*What the task asks*:
Repeat word for word the lines from the top of the records through the line containing "PI = math.pi", and skip the pictures.

(Records excerpted from a collection)
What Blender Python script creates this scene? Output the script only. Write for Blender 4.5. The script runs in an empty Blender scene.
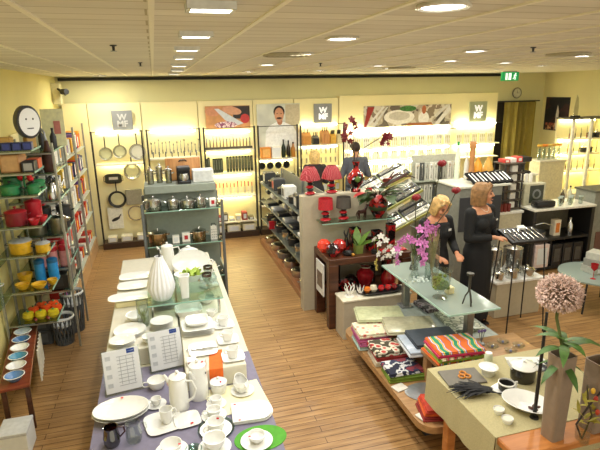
import bpy, bmesh, math, random
from mathutils import Vector, Matrix, Euler
rnd = random.Random(11)
SC = bpy.context.scene
COL = SC.collection
PI = math.pi

# ------------------------------------------------------------------ materials
def lin(h):
    v = [int(h[i:i+2], 16)/255 for i in (0, 2, 4)]
    return [c/12.92 if c <= .04045 else ((c+.055)/1.055)**2.4 for c in v] + [1]
MATS = {}
def M(hexc, rough=.5, metal=0., var=.1, scale=25., emit=0., coat=0., bump=0.):
    """plain procedural material: principled with a little noise in its colour"""
    key = (hexc, rough, metal, var, scale, emit, coat, bump)
    if key in MATS: return MATS[key]
    m = bpy.data.materials.new('paint_' + hexc); m.use_nodes = True
    nt = m.node_tree; b = nt.nodes['Principled BSDF']
    c = lin(hexc)
    tc = nt.nodes.new('ShaderNodeTexCoord'); nz = nt.nodes.new('ShaderNodeTexNoise')
    nz.inputs['Scale'].default_value = scale
    nt.links.new(tc.outputs['Object'], nz.inputs['Vector'])
    rp = nt.nodes.new('ShaderNodeValToRGB')
    rp.color_ramp.elements[0].position = .3; rp.color_ramp.elements[1].position = .7
    rp.color_ramp.elements[0].color = [x*(1-var) for x in c[:3]] + [1]
    rp.color_ramp.elements[1].color = [min(1, x*(1+var)) for x in c[:3]] + [1]
    nt.links.new(nz.outputs['Fac'], rp.inputs['Fac'])
    nt.links.new(rp.outputs['Color'], b.inputs['Base Color'])
    b.inputs['Roughness'].default_value = rough; b.inputs['Metallic'].default_value = metal
    if coat: b.inputs['Coat Weight'].default_value = coat
    if emit:
        nt.links.new(rp.outputs['Color'], b.inputs['Emission Color'])
        b.inputs['Emission Strength'].default_value = emit
    if bump:
        bp = nt.nodes.new('ShaderNodeBump'); bp.inputs['Strength'].default_value = bump
        bp.inputs['Distance'].default_value = .01
        nt.links.new(nz.outputs['Fac'], bp.inputs['Height']); nt.links.new(bp.outputs['Normal'], b.inputs['Normal'])
    MATS[key] = m
    return m

def pattern(name, kind, cols, scale=8., rough=.8, stretch=(1, 1, 1)):
    """procedural pattern with hard colour steps"""
    if name in MATS: return MATS[name]
    m = bpy.data.materials.new(name); m.use_nodes = True
    nt = m.node_tree; b = nt.nodes['Principled BSDF']; b.inputs['Roughness'].default_value = rough
    tc = nt.nodes.new('ShaderNodeTexCoord'); mp = nt.nodes.new('ShaderNodeMapping')
    mp.inputs['Scale'].default_value = stretch
    nt.links.new(tc.outputs['Object'], mp.inputs['Vector'])
    if kind == 'noise':
        t = nt.nodes.new('ShaderNodeTexNoise'); t.inputs['Detail'].default_value = 3; out = t.outputs['Fac']
    elif kind == 'wave':
        t = nt.nodes.new('ShaderNodeTexWave'); t.inputs['Distortion'].default_value = 2.5; out = t.outputs['Fac']
    else:
        t = nt.nodes.new('ShaderNodeTexVoronoi'); out = t.outputs['Distance']
    t.inputs['Scale'].default_value = scale
    nt.links.new(mp.outputs['Vector'], t.inputs['Vector'])
    rp = nt.nodes.new('ShaderNodeValToRGB'); rp.color_ramp.interpolation = 'CONSTANT'
    e = rp.color_ramp.elements
    lo, hi = (.36, .68) if kind == 'noise' else (.0, .75)
    while len(e) < len(cols): e.new(.5)
    for i, c in enumerate(cols):
        e[i].position = 0 if i == 0 else lo + (hi-lo)*i/len(cols); e[i].color = lin(c)
    nt.links.new(out, rp.inputs['Fac']); nt.links.new(rp.outputs['Color'], b.inputs['Base Color'])
    MATS[name] = m
    return m

def thin_glass(name, tint='d8ece2', refl=.07, rough=.02, frost_sheen=0.):
    if name in MATS: return MATS[name]
    m = bpy.data.materials.new(name); m.use_nodes = True
    nt = m.node_tree; nt.nodes.remove(nt.nodes['Principled BSDF'])
    tr = nt.nodes.new('ShaderNodeBsdfTransparent'); gl = nt.nodes.new('ShaderNodeBsdfGlossy')
    gl.inputs['Roughness'].default_value = rough
    fr = nt.nodes.new('ShaderNodeLayerWeight'); fr.inputs['Blend'].default_value = .25
    ad = nt.nodes.new('ShaderNodeMath'); ad.operation = 'MULTIPLY_ADD'
    ad.inputs[1].default_value = .5; ad.inputs[2].default_value = refl
    nz = nt.nodes.new('ShaderNodeTexNoise'); nz.inputs['Scale'].default_value = 6
    rp = nt.nodes.new('ShaderNodeValToRGB'); c = lin(tint)
    rp.color_ramp.elements[0].color = [x*.95 for x in c[:3]]+[1]; rp.color_ramp.elements[1].color = c
    nt.links.new(nz.outputs['Fac'], rp.inputs['Fac']); nt.links.new(rp.outputs['Color'], tr.inputs['Color'])
    mx = nt.nodes.new('ShaderNodeMixShader')
    nt.links.new(fr.outputs['Facing'], ad.inputs[0]); nt.links.new(ad.outputs[0], mx.inputs['Fac'])
    nt.links.new(tr.outputs[0], mx.inputs[1]); nt.links.new(gl.outputs[0], mx.inputs[2])
    out = mx.outputs[0]
    if frost_sheen:  # diffuse share paints frosting and the pale ceiling reflected in the glass
        df = nt.nodes.new('ShaderNodeBsdfDiffuse'); df.inputs['Color'].default_value = c
        m2 = nt.nodes.new('ShaderNodeMixShader'); m2.inputs['Fac'].default_value = frost_sheen
        nt.links.new(out, m2.inputs[1]); nt.links.new(df.outputs[0], m2.inputs[2]); out = m2.outputs[0]
    nt.links.new(out, nt.nodes['Material Output'].inputs['Surface'])
    MATS[name] = m
    return m

def wood(name, a, b_, plank=None, scale=3., rough=.4, stretch=(1, 12, 12), gap=None):
    if name in MATS: return MATS[name]
    m = bpy.data.materials.new(name); m.use_nodes = True
    nt = m.node_tree; b = nt.nodes['Principled BSDF']; b.inputs['Roughness'].default_value = rough
    tc = nt.nodes.new('ShaderNodeTexCoord'); mp = nt.nodes.new('ShaderNodeMapping')
    mp.inputs['Scale'].default_value = stretch
    nt.links.new(tc.outputs['Object'], mp.inputs['Vector'])
    nz = nt.nodes.new('ShaderNodeTexNoise'); nz.inputs['Scale'].default_value = scale; nz.inputs['Detail'].default_value = 5
    nt.links.new(mp.outputs['Vector'], nz.inputs['Vector'])
    rp = nt.nodes.new('ShaderNodeValToRGB'); rp.color_ramp.elements[0].position = .3; rp.color_ramp.elements[1].position = .72
    rp.color_ramp.elements[0].color = lin(a); rp.color_ramp.elements[1].color = lin(b_)
    nt.links.new(nz.outputs['Fac'], rp.inputs['Fac'])
    src = rp.outputs['Color']
    if plank:
        br = nt.nodes.new('ShaderNodeTexBrick'); br.offset = .37
        br.inputs['Scale'].default_value = 1; br.inputs['Brick Width'].default_value = plank[0]
        br.inputs['Row Height'].default_value = plank[1]; br.inputs['Mortar Size'].default_value = plank[2]
        br.inputs['Color1'].default_value = (.86, .85, .84, 1); br.inputs['Color2'].default_value = (1.0, 1.0, 1.0, 1)
        br.inputs['Mortar'].default_value = lin(gap or '6a5238'); br.inputs['Bias'].default_value = 0
        nt.links.new(tc.outputs['Object'], br.inputs['Vector'])
        mx = nt.nodes.new('ShaderNodeMix'); mx.data_type = 'RGBA'; mx.blend_type = 'MULTIPLY'
        mx.inputs['Factor'].default_value = 1
        nt.links.new(src, mx.inputs[6]); nt.links.new(br.outputs['Color'], mx.inputs[7])
        src = mx.outputs[2]
    nt.links.new(src, b.inputs['Base Color'])
    MATS[name] = m
    return m

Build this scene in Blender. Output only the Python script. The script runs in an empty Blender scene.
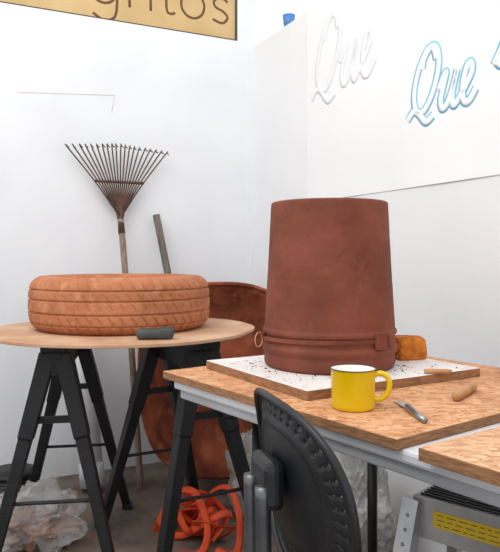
import bpy, bmesh, math, random
from mathutils import Vector, Matrix, noise
random.seed(4)
S=bpy.context.scene
COL=S.collection
def lin(c):
    return tuple(((x/255)/12.92 if x/255<=0.04045 else ((x/255+0.055)/1.055)**2.4) for x in c)+(1,)
# ---------------------------------------------------------------- materials
def mat(name,c1,c2=None,scale=8,rough=.6,bump=0,bscale=60,metal=0,detail=6,stretch=(1,1,1),spec=.5,lo=.35,hi=.65,alpha=1,trans=0,bdist=.01):
    m=bpy.data.materials.new(name); m.use_nodes=True
    nt=m.node_tree; b=nt.nodes['Principled BSDF']
    b.inputs['Base Color'].default_value=lin(c1)
    b.inputs['Roughness'].default_value=rough; b.inputs['Metallic'].default_value=metal
    b.inputs['Specular IOR Level'].default_value=spec
    b.inputs['Alpha'].default_value=alpha
    b.inputs['Transmission Weight'].default_value=trans
    tc=nt.nodes.new('ShaderNodeTexCoord'); mp=nt.nodes.new('ShaderNodeMapping'); mp.inputs['Scale'].default_value=stretch
    nt.links.new(tc.outputs['Object'],mp.inputs['Vector'])
    if c2:
        n=nt.nodes.new('ShaderNodeTexNoise'); n.inputs['Scale'].default_value=scale; n.inputs['Detail'].default_value=detail
        r=nt.nodes.new('ShaderNodeValToRGB'); r.color_ramp.elements[0].position=lo; r.color_ramp.elements[1].position=hi
        r.color_ramp.elements[0].color=lin(c1); r.color_ramp.elements[1].color=lin(c2)
        nt.links.new(mp.outputs[0],n.inputs['Vector']); nt.links.new(n.outputs['Fac'],r.inputs[0]); nt.links.new(r.outputs[0],b.inputs['Base Color'])
    if bump:
        n2=nt.nodes.new('ShaderNodeTexNoise'); n2.inputs['Scale'].default_value=bscale; n2.inputs['Detail'].default_value=5
        bp=nt.nodes.new('ShaderNodeBump'); bp.inputs['Strength'].default_value=bump; bp.inputs['Distance'].default_value=bdist
        nt.links.new(mp.outputs[0],n2.inputs['Vector']); nt.links.new(n2.outputs['Fac'],bp.inputs['Height']); nt.links.new(bp.outputs[0],b.inputs['Normal'])
    return m
def overlay(m,col,scale,lo,hi,amt=1,detail=8,off=(3,5,1)):
    """second noise layer of another colour mixed on the base colour"""
    nt=m.node_tree; b=nt.nodes['Principled BSDF']; src=b.inputs['Base Color'].links[0].from_socket
    tc=[n for n in nt.nodes if n.type=='TEX_COORD'][0]
    mp=nt.nodes.new('ShaderNodeMapping'); mp.inputs['Location'].default_value=off; nt.links.new(tc.outputs['Object'],mp.inputs[0])
    n=nt.nodes.new('ShaderNodeTexNoise'); n.inputs['Scale'].default_value=scale; n.inputs['Detail'].default_value=detail; nt.links.new(mp.outputs[0],n.inputs['Vector'])
    r=nt.nodes.new('ShaderNodeValToRGB'); r.color_ramp.elements[0].position=lo; r.color_ramp.elements[1].position=hi
    r.color_ramp.elements[0].color=(0,0,0,1); r.color_ramp.elements[1].color=(amt,amt,amt,1); nt.links.new(n.outputs['Fac'],r.inputs[0])
    x=nt.nodes.new('ShaderNodeMix'); x.data_type='RGBA'; nt.links.new(r.outputs[0],x.inputs[0]); nt.links.new(src,x.inputs[6]); x.inputs[7].default_value=lin(col)
    nt.links.new(x.outputs[2],b.inputs['Base Color']); return m
def osb(name,a,bc,c,dark):
    m=bpy.data.materials.new(name); m.use_nodes=True; nt=m.node_tree; b=nt.nodes['Principled BSDF']; b.inputs['Roughness'].default_value=.75
    tc=nt.nodes.new('ShaderNodeTexCoord')
    dn=nt.nodes.new('ShaderNodeTexNoise'); dn.inputs['Scale'].default_value=9; dn.inputs['Detail'].default_value=3
    nt.links.new(tc.outputs['Object'],dn.inputs['Vector'])
    ad=nt.nodes.new('ShaderNodeVectorMath'); ad.operation='MULTIPLY_ADD'; ad.inputs[1].default_value=(.09,.09,0)
    nt.links.new(dn.outputs['Color'],ad.inputs[0]); nt.links.new(tc.outputs['Object'],ad.inputs[2])
    cur=None
    for i,(rot,sc) in enumerate(((.5,(30,85,60)),(-.9,(95,34,60)),(1.35,(36,110,60)),(.1,(44,120,60)))):
        mp=nt.nodes.new('ShaderNodeMapping'); mp.inputs['Scale'].default_value=sc; mp.inputs['Rotation'].default_value=(0,0,rot)
        v=nt.nodes.new('ShaderNodeTexVoronoi'); v.inputs['Scale'].default_value=1
        nt.links.new(ad.outputs[0],mp.inputs[0]); nt.links.new(mp.outputs[0],v.inputs['Vector'])
        if cur is None: cur=v.outputs['Color']
        else:
            k=nt.nodes.new('ShaderNodeTexNoise'); k.inputs['Scale'].default_value=22+7*i; k.inputs['Detail'].default_value=2; nt.links.new(tc.outputs['Object'],k.inputs['Vector'])
            g=nt.nodes.new('ShaderNodeMath'); g.operation='GREATER_THAN'; g.inputs[1].default_value=.5; nt.links.new(k.outputs['Fac'],g.inputs[0])
            x=nt.nodes.new('ShaderNodeMix'); x.data_type='RGBA'; nt.links.new(g.outputs[0],x.inputs[0]); nt.links.new(cur,x.inputs[6]); nt.links.new(v.outputs['Color'],x.inputs[7]); cur=x.outputs[2]
    bw=nt.nodes.new('ShaderNodeRGBToBW'); nt.links.new(cur,bw.inputs[0])
    r=nt.nodes.new('ShaderNodeValToRGB'); e=r.color_ramp.elements; e[0].position=.1; e[0].color=lin(a); e[1].position=.9; e[1].color=lin(c)
    k=e.new(.45); k.color=lin(bc); nt.links.new(bw.outputs[0],r.inputs[0])
    n=nt.nodes.new('ShaderNodeTexNoise'); n.inputs['Scale'].default_value=5; n.inputs['Detail'].default_value=9; n.inputs['Roughness'].default_value=.65; nt.links.new(tc.outputs['Object'],n.inputs['Vector'])
    r2=nt.nodes.new('ShaderNodeValToRGB'); r2.color_ramp.elements[0].position=.50; r2.color_ramp.elements[1].position=.70
    r2.color_ramp.elements[0].color=(0,0,0,1); r2.color_ramp.elements[1].color=(.7,.7,.7,1); nt.links.new(n.outputs['Fac'],r2.inputs[0])
    m2=nt.nodes.new('ShaderNodeMix'); m2.data_type='RGBA'; nt.links.new(r2.outputs[0],m2.inputs[0]); nt.links.new(r.outputs[0],m2.inputs[6]); m2.inputs[7].default_value=lin(dark)
    nt.links.new(m2.outputs[2],b.inputs['Base Color'])
    bp=nt.nodes.new('ShaderNodeBump'); bp.inputs['Strength'].default_value=.12; bp.inputs['Distance'].default_value=.003
    nt.links.new(bw.outputs[0],bp.inputs['Height']); nt.links.new(bp.outputs[0],b.inputs['Normal'])
    return m
M={}
M['wall']=mat('painted_wall',(230,232,235),(236,238,240),3,.8,.05,40)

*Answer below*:
What Blender Python script creates this scene? Output the script only. Write for Blender 4.5. The script runs in an empty Blender scene.
import bpy, bmesh, math, random
from mathutils import Vector, Matrix, Euler
rnd = random.Random(11)
SC = bpy.context.scene
COL = SC.collection
PI = math.pi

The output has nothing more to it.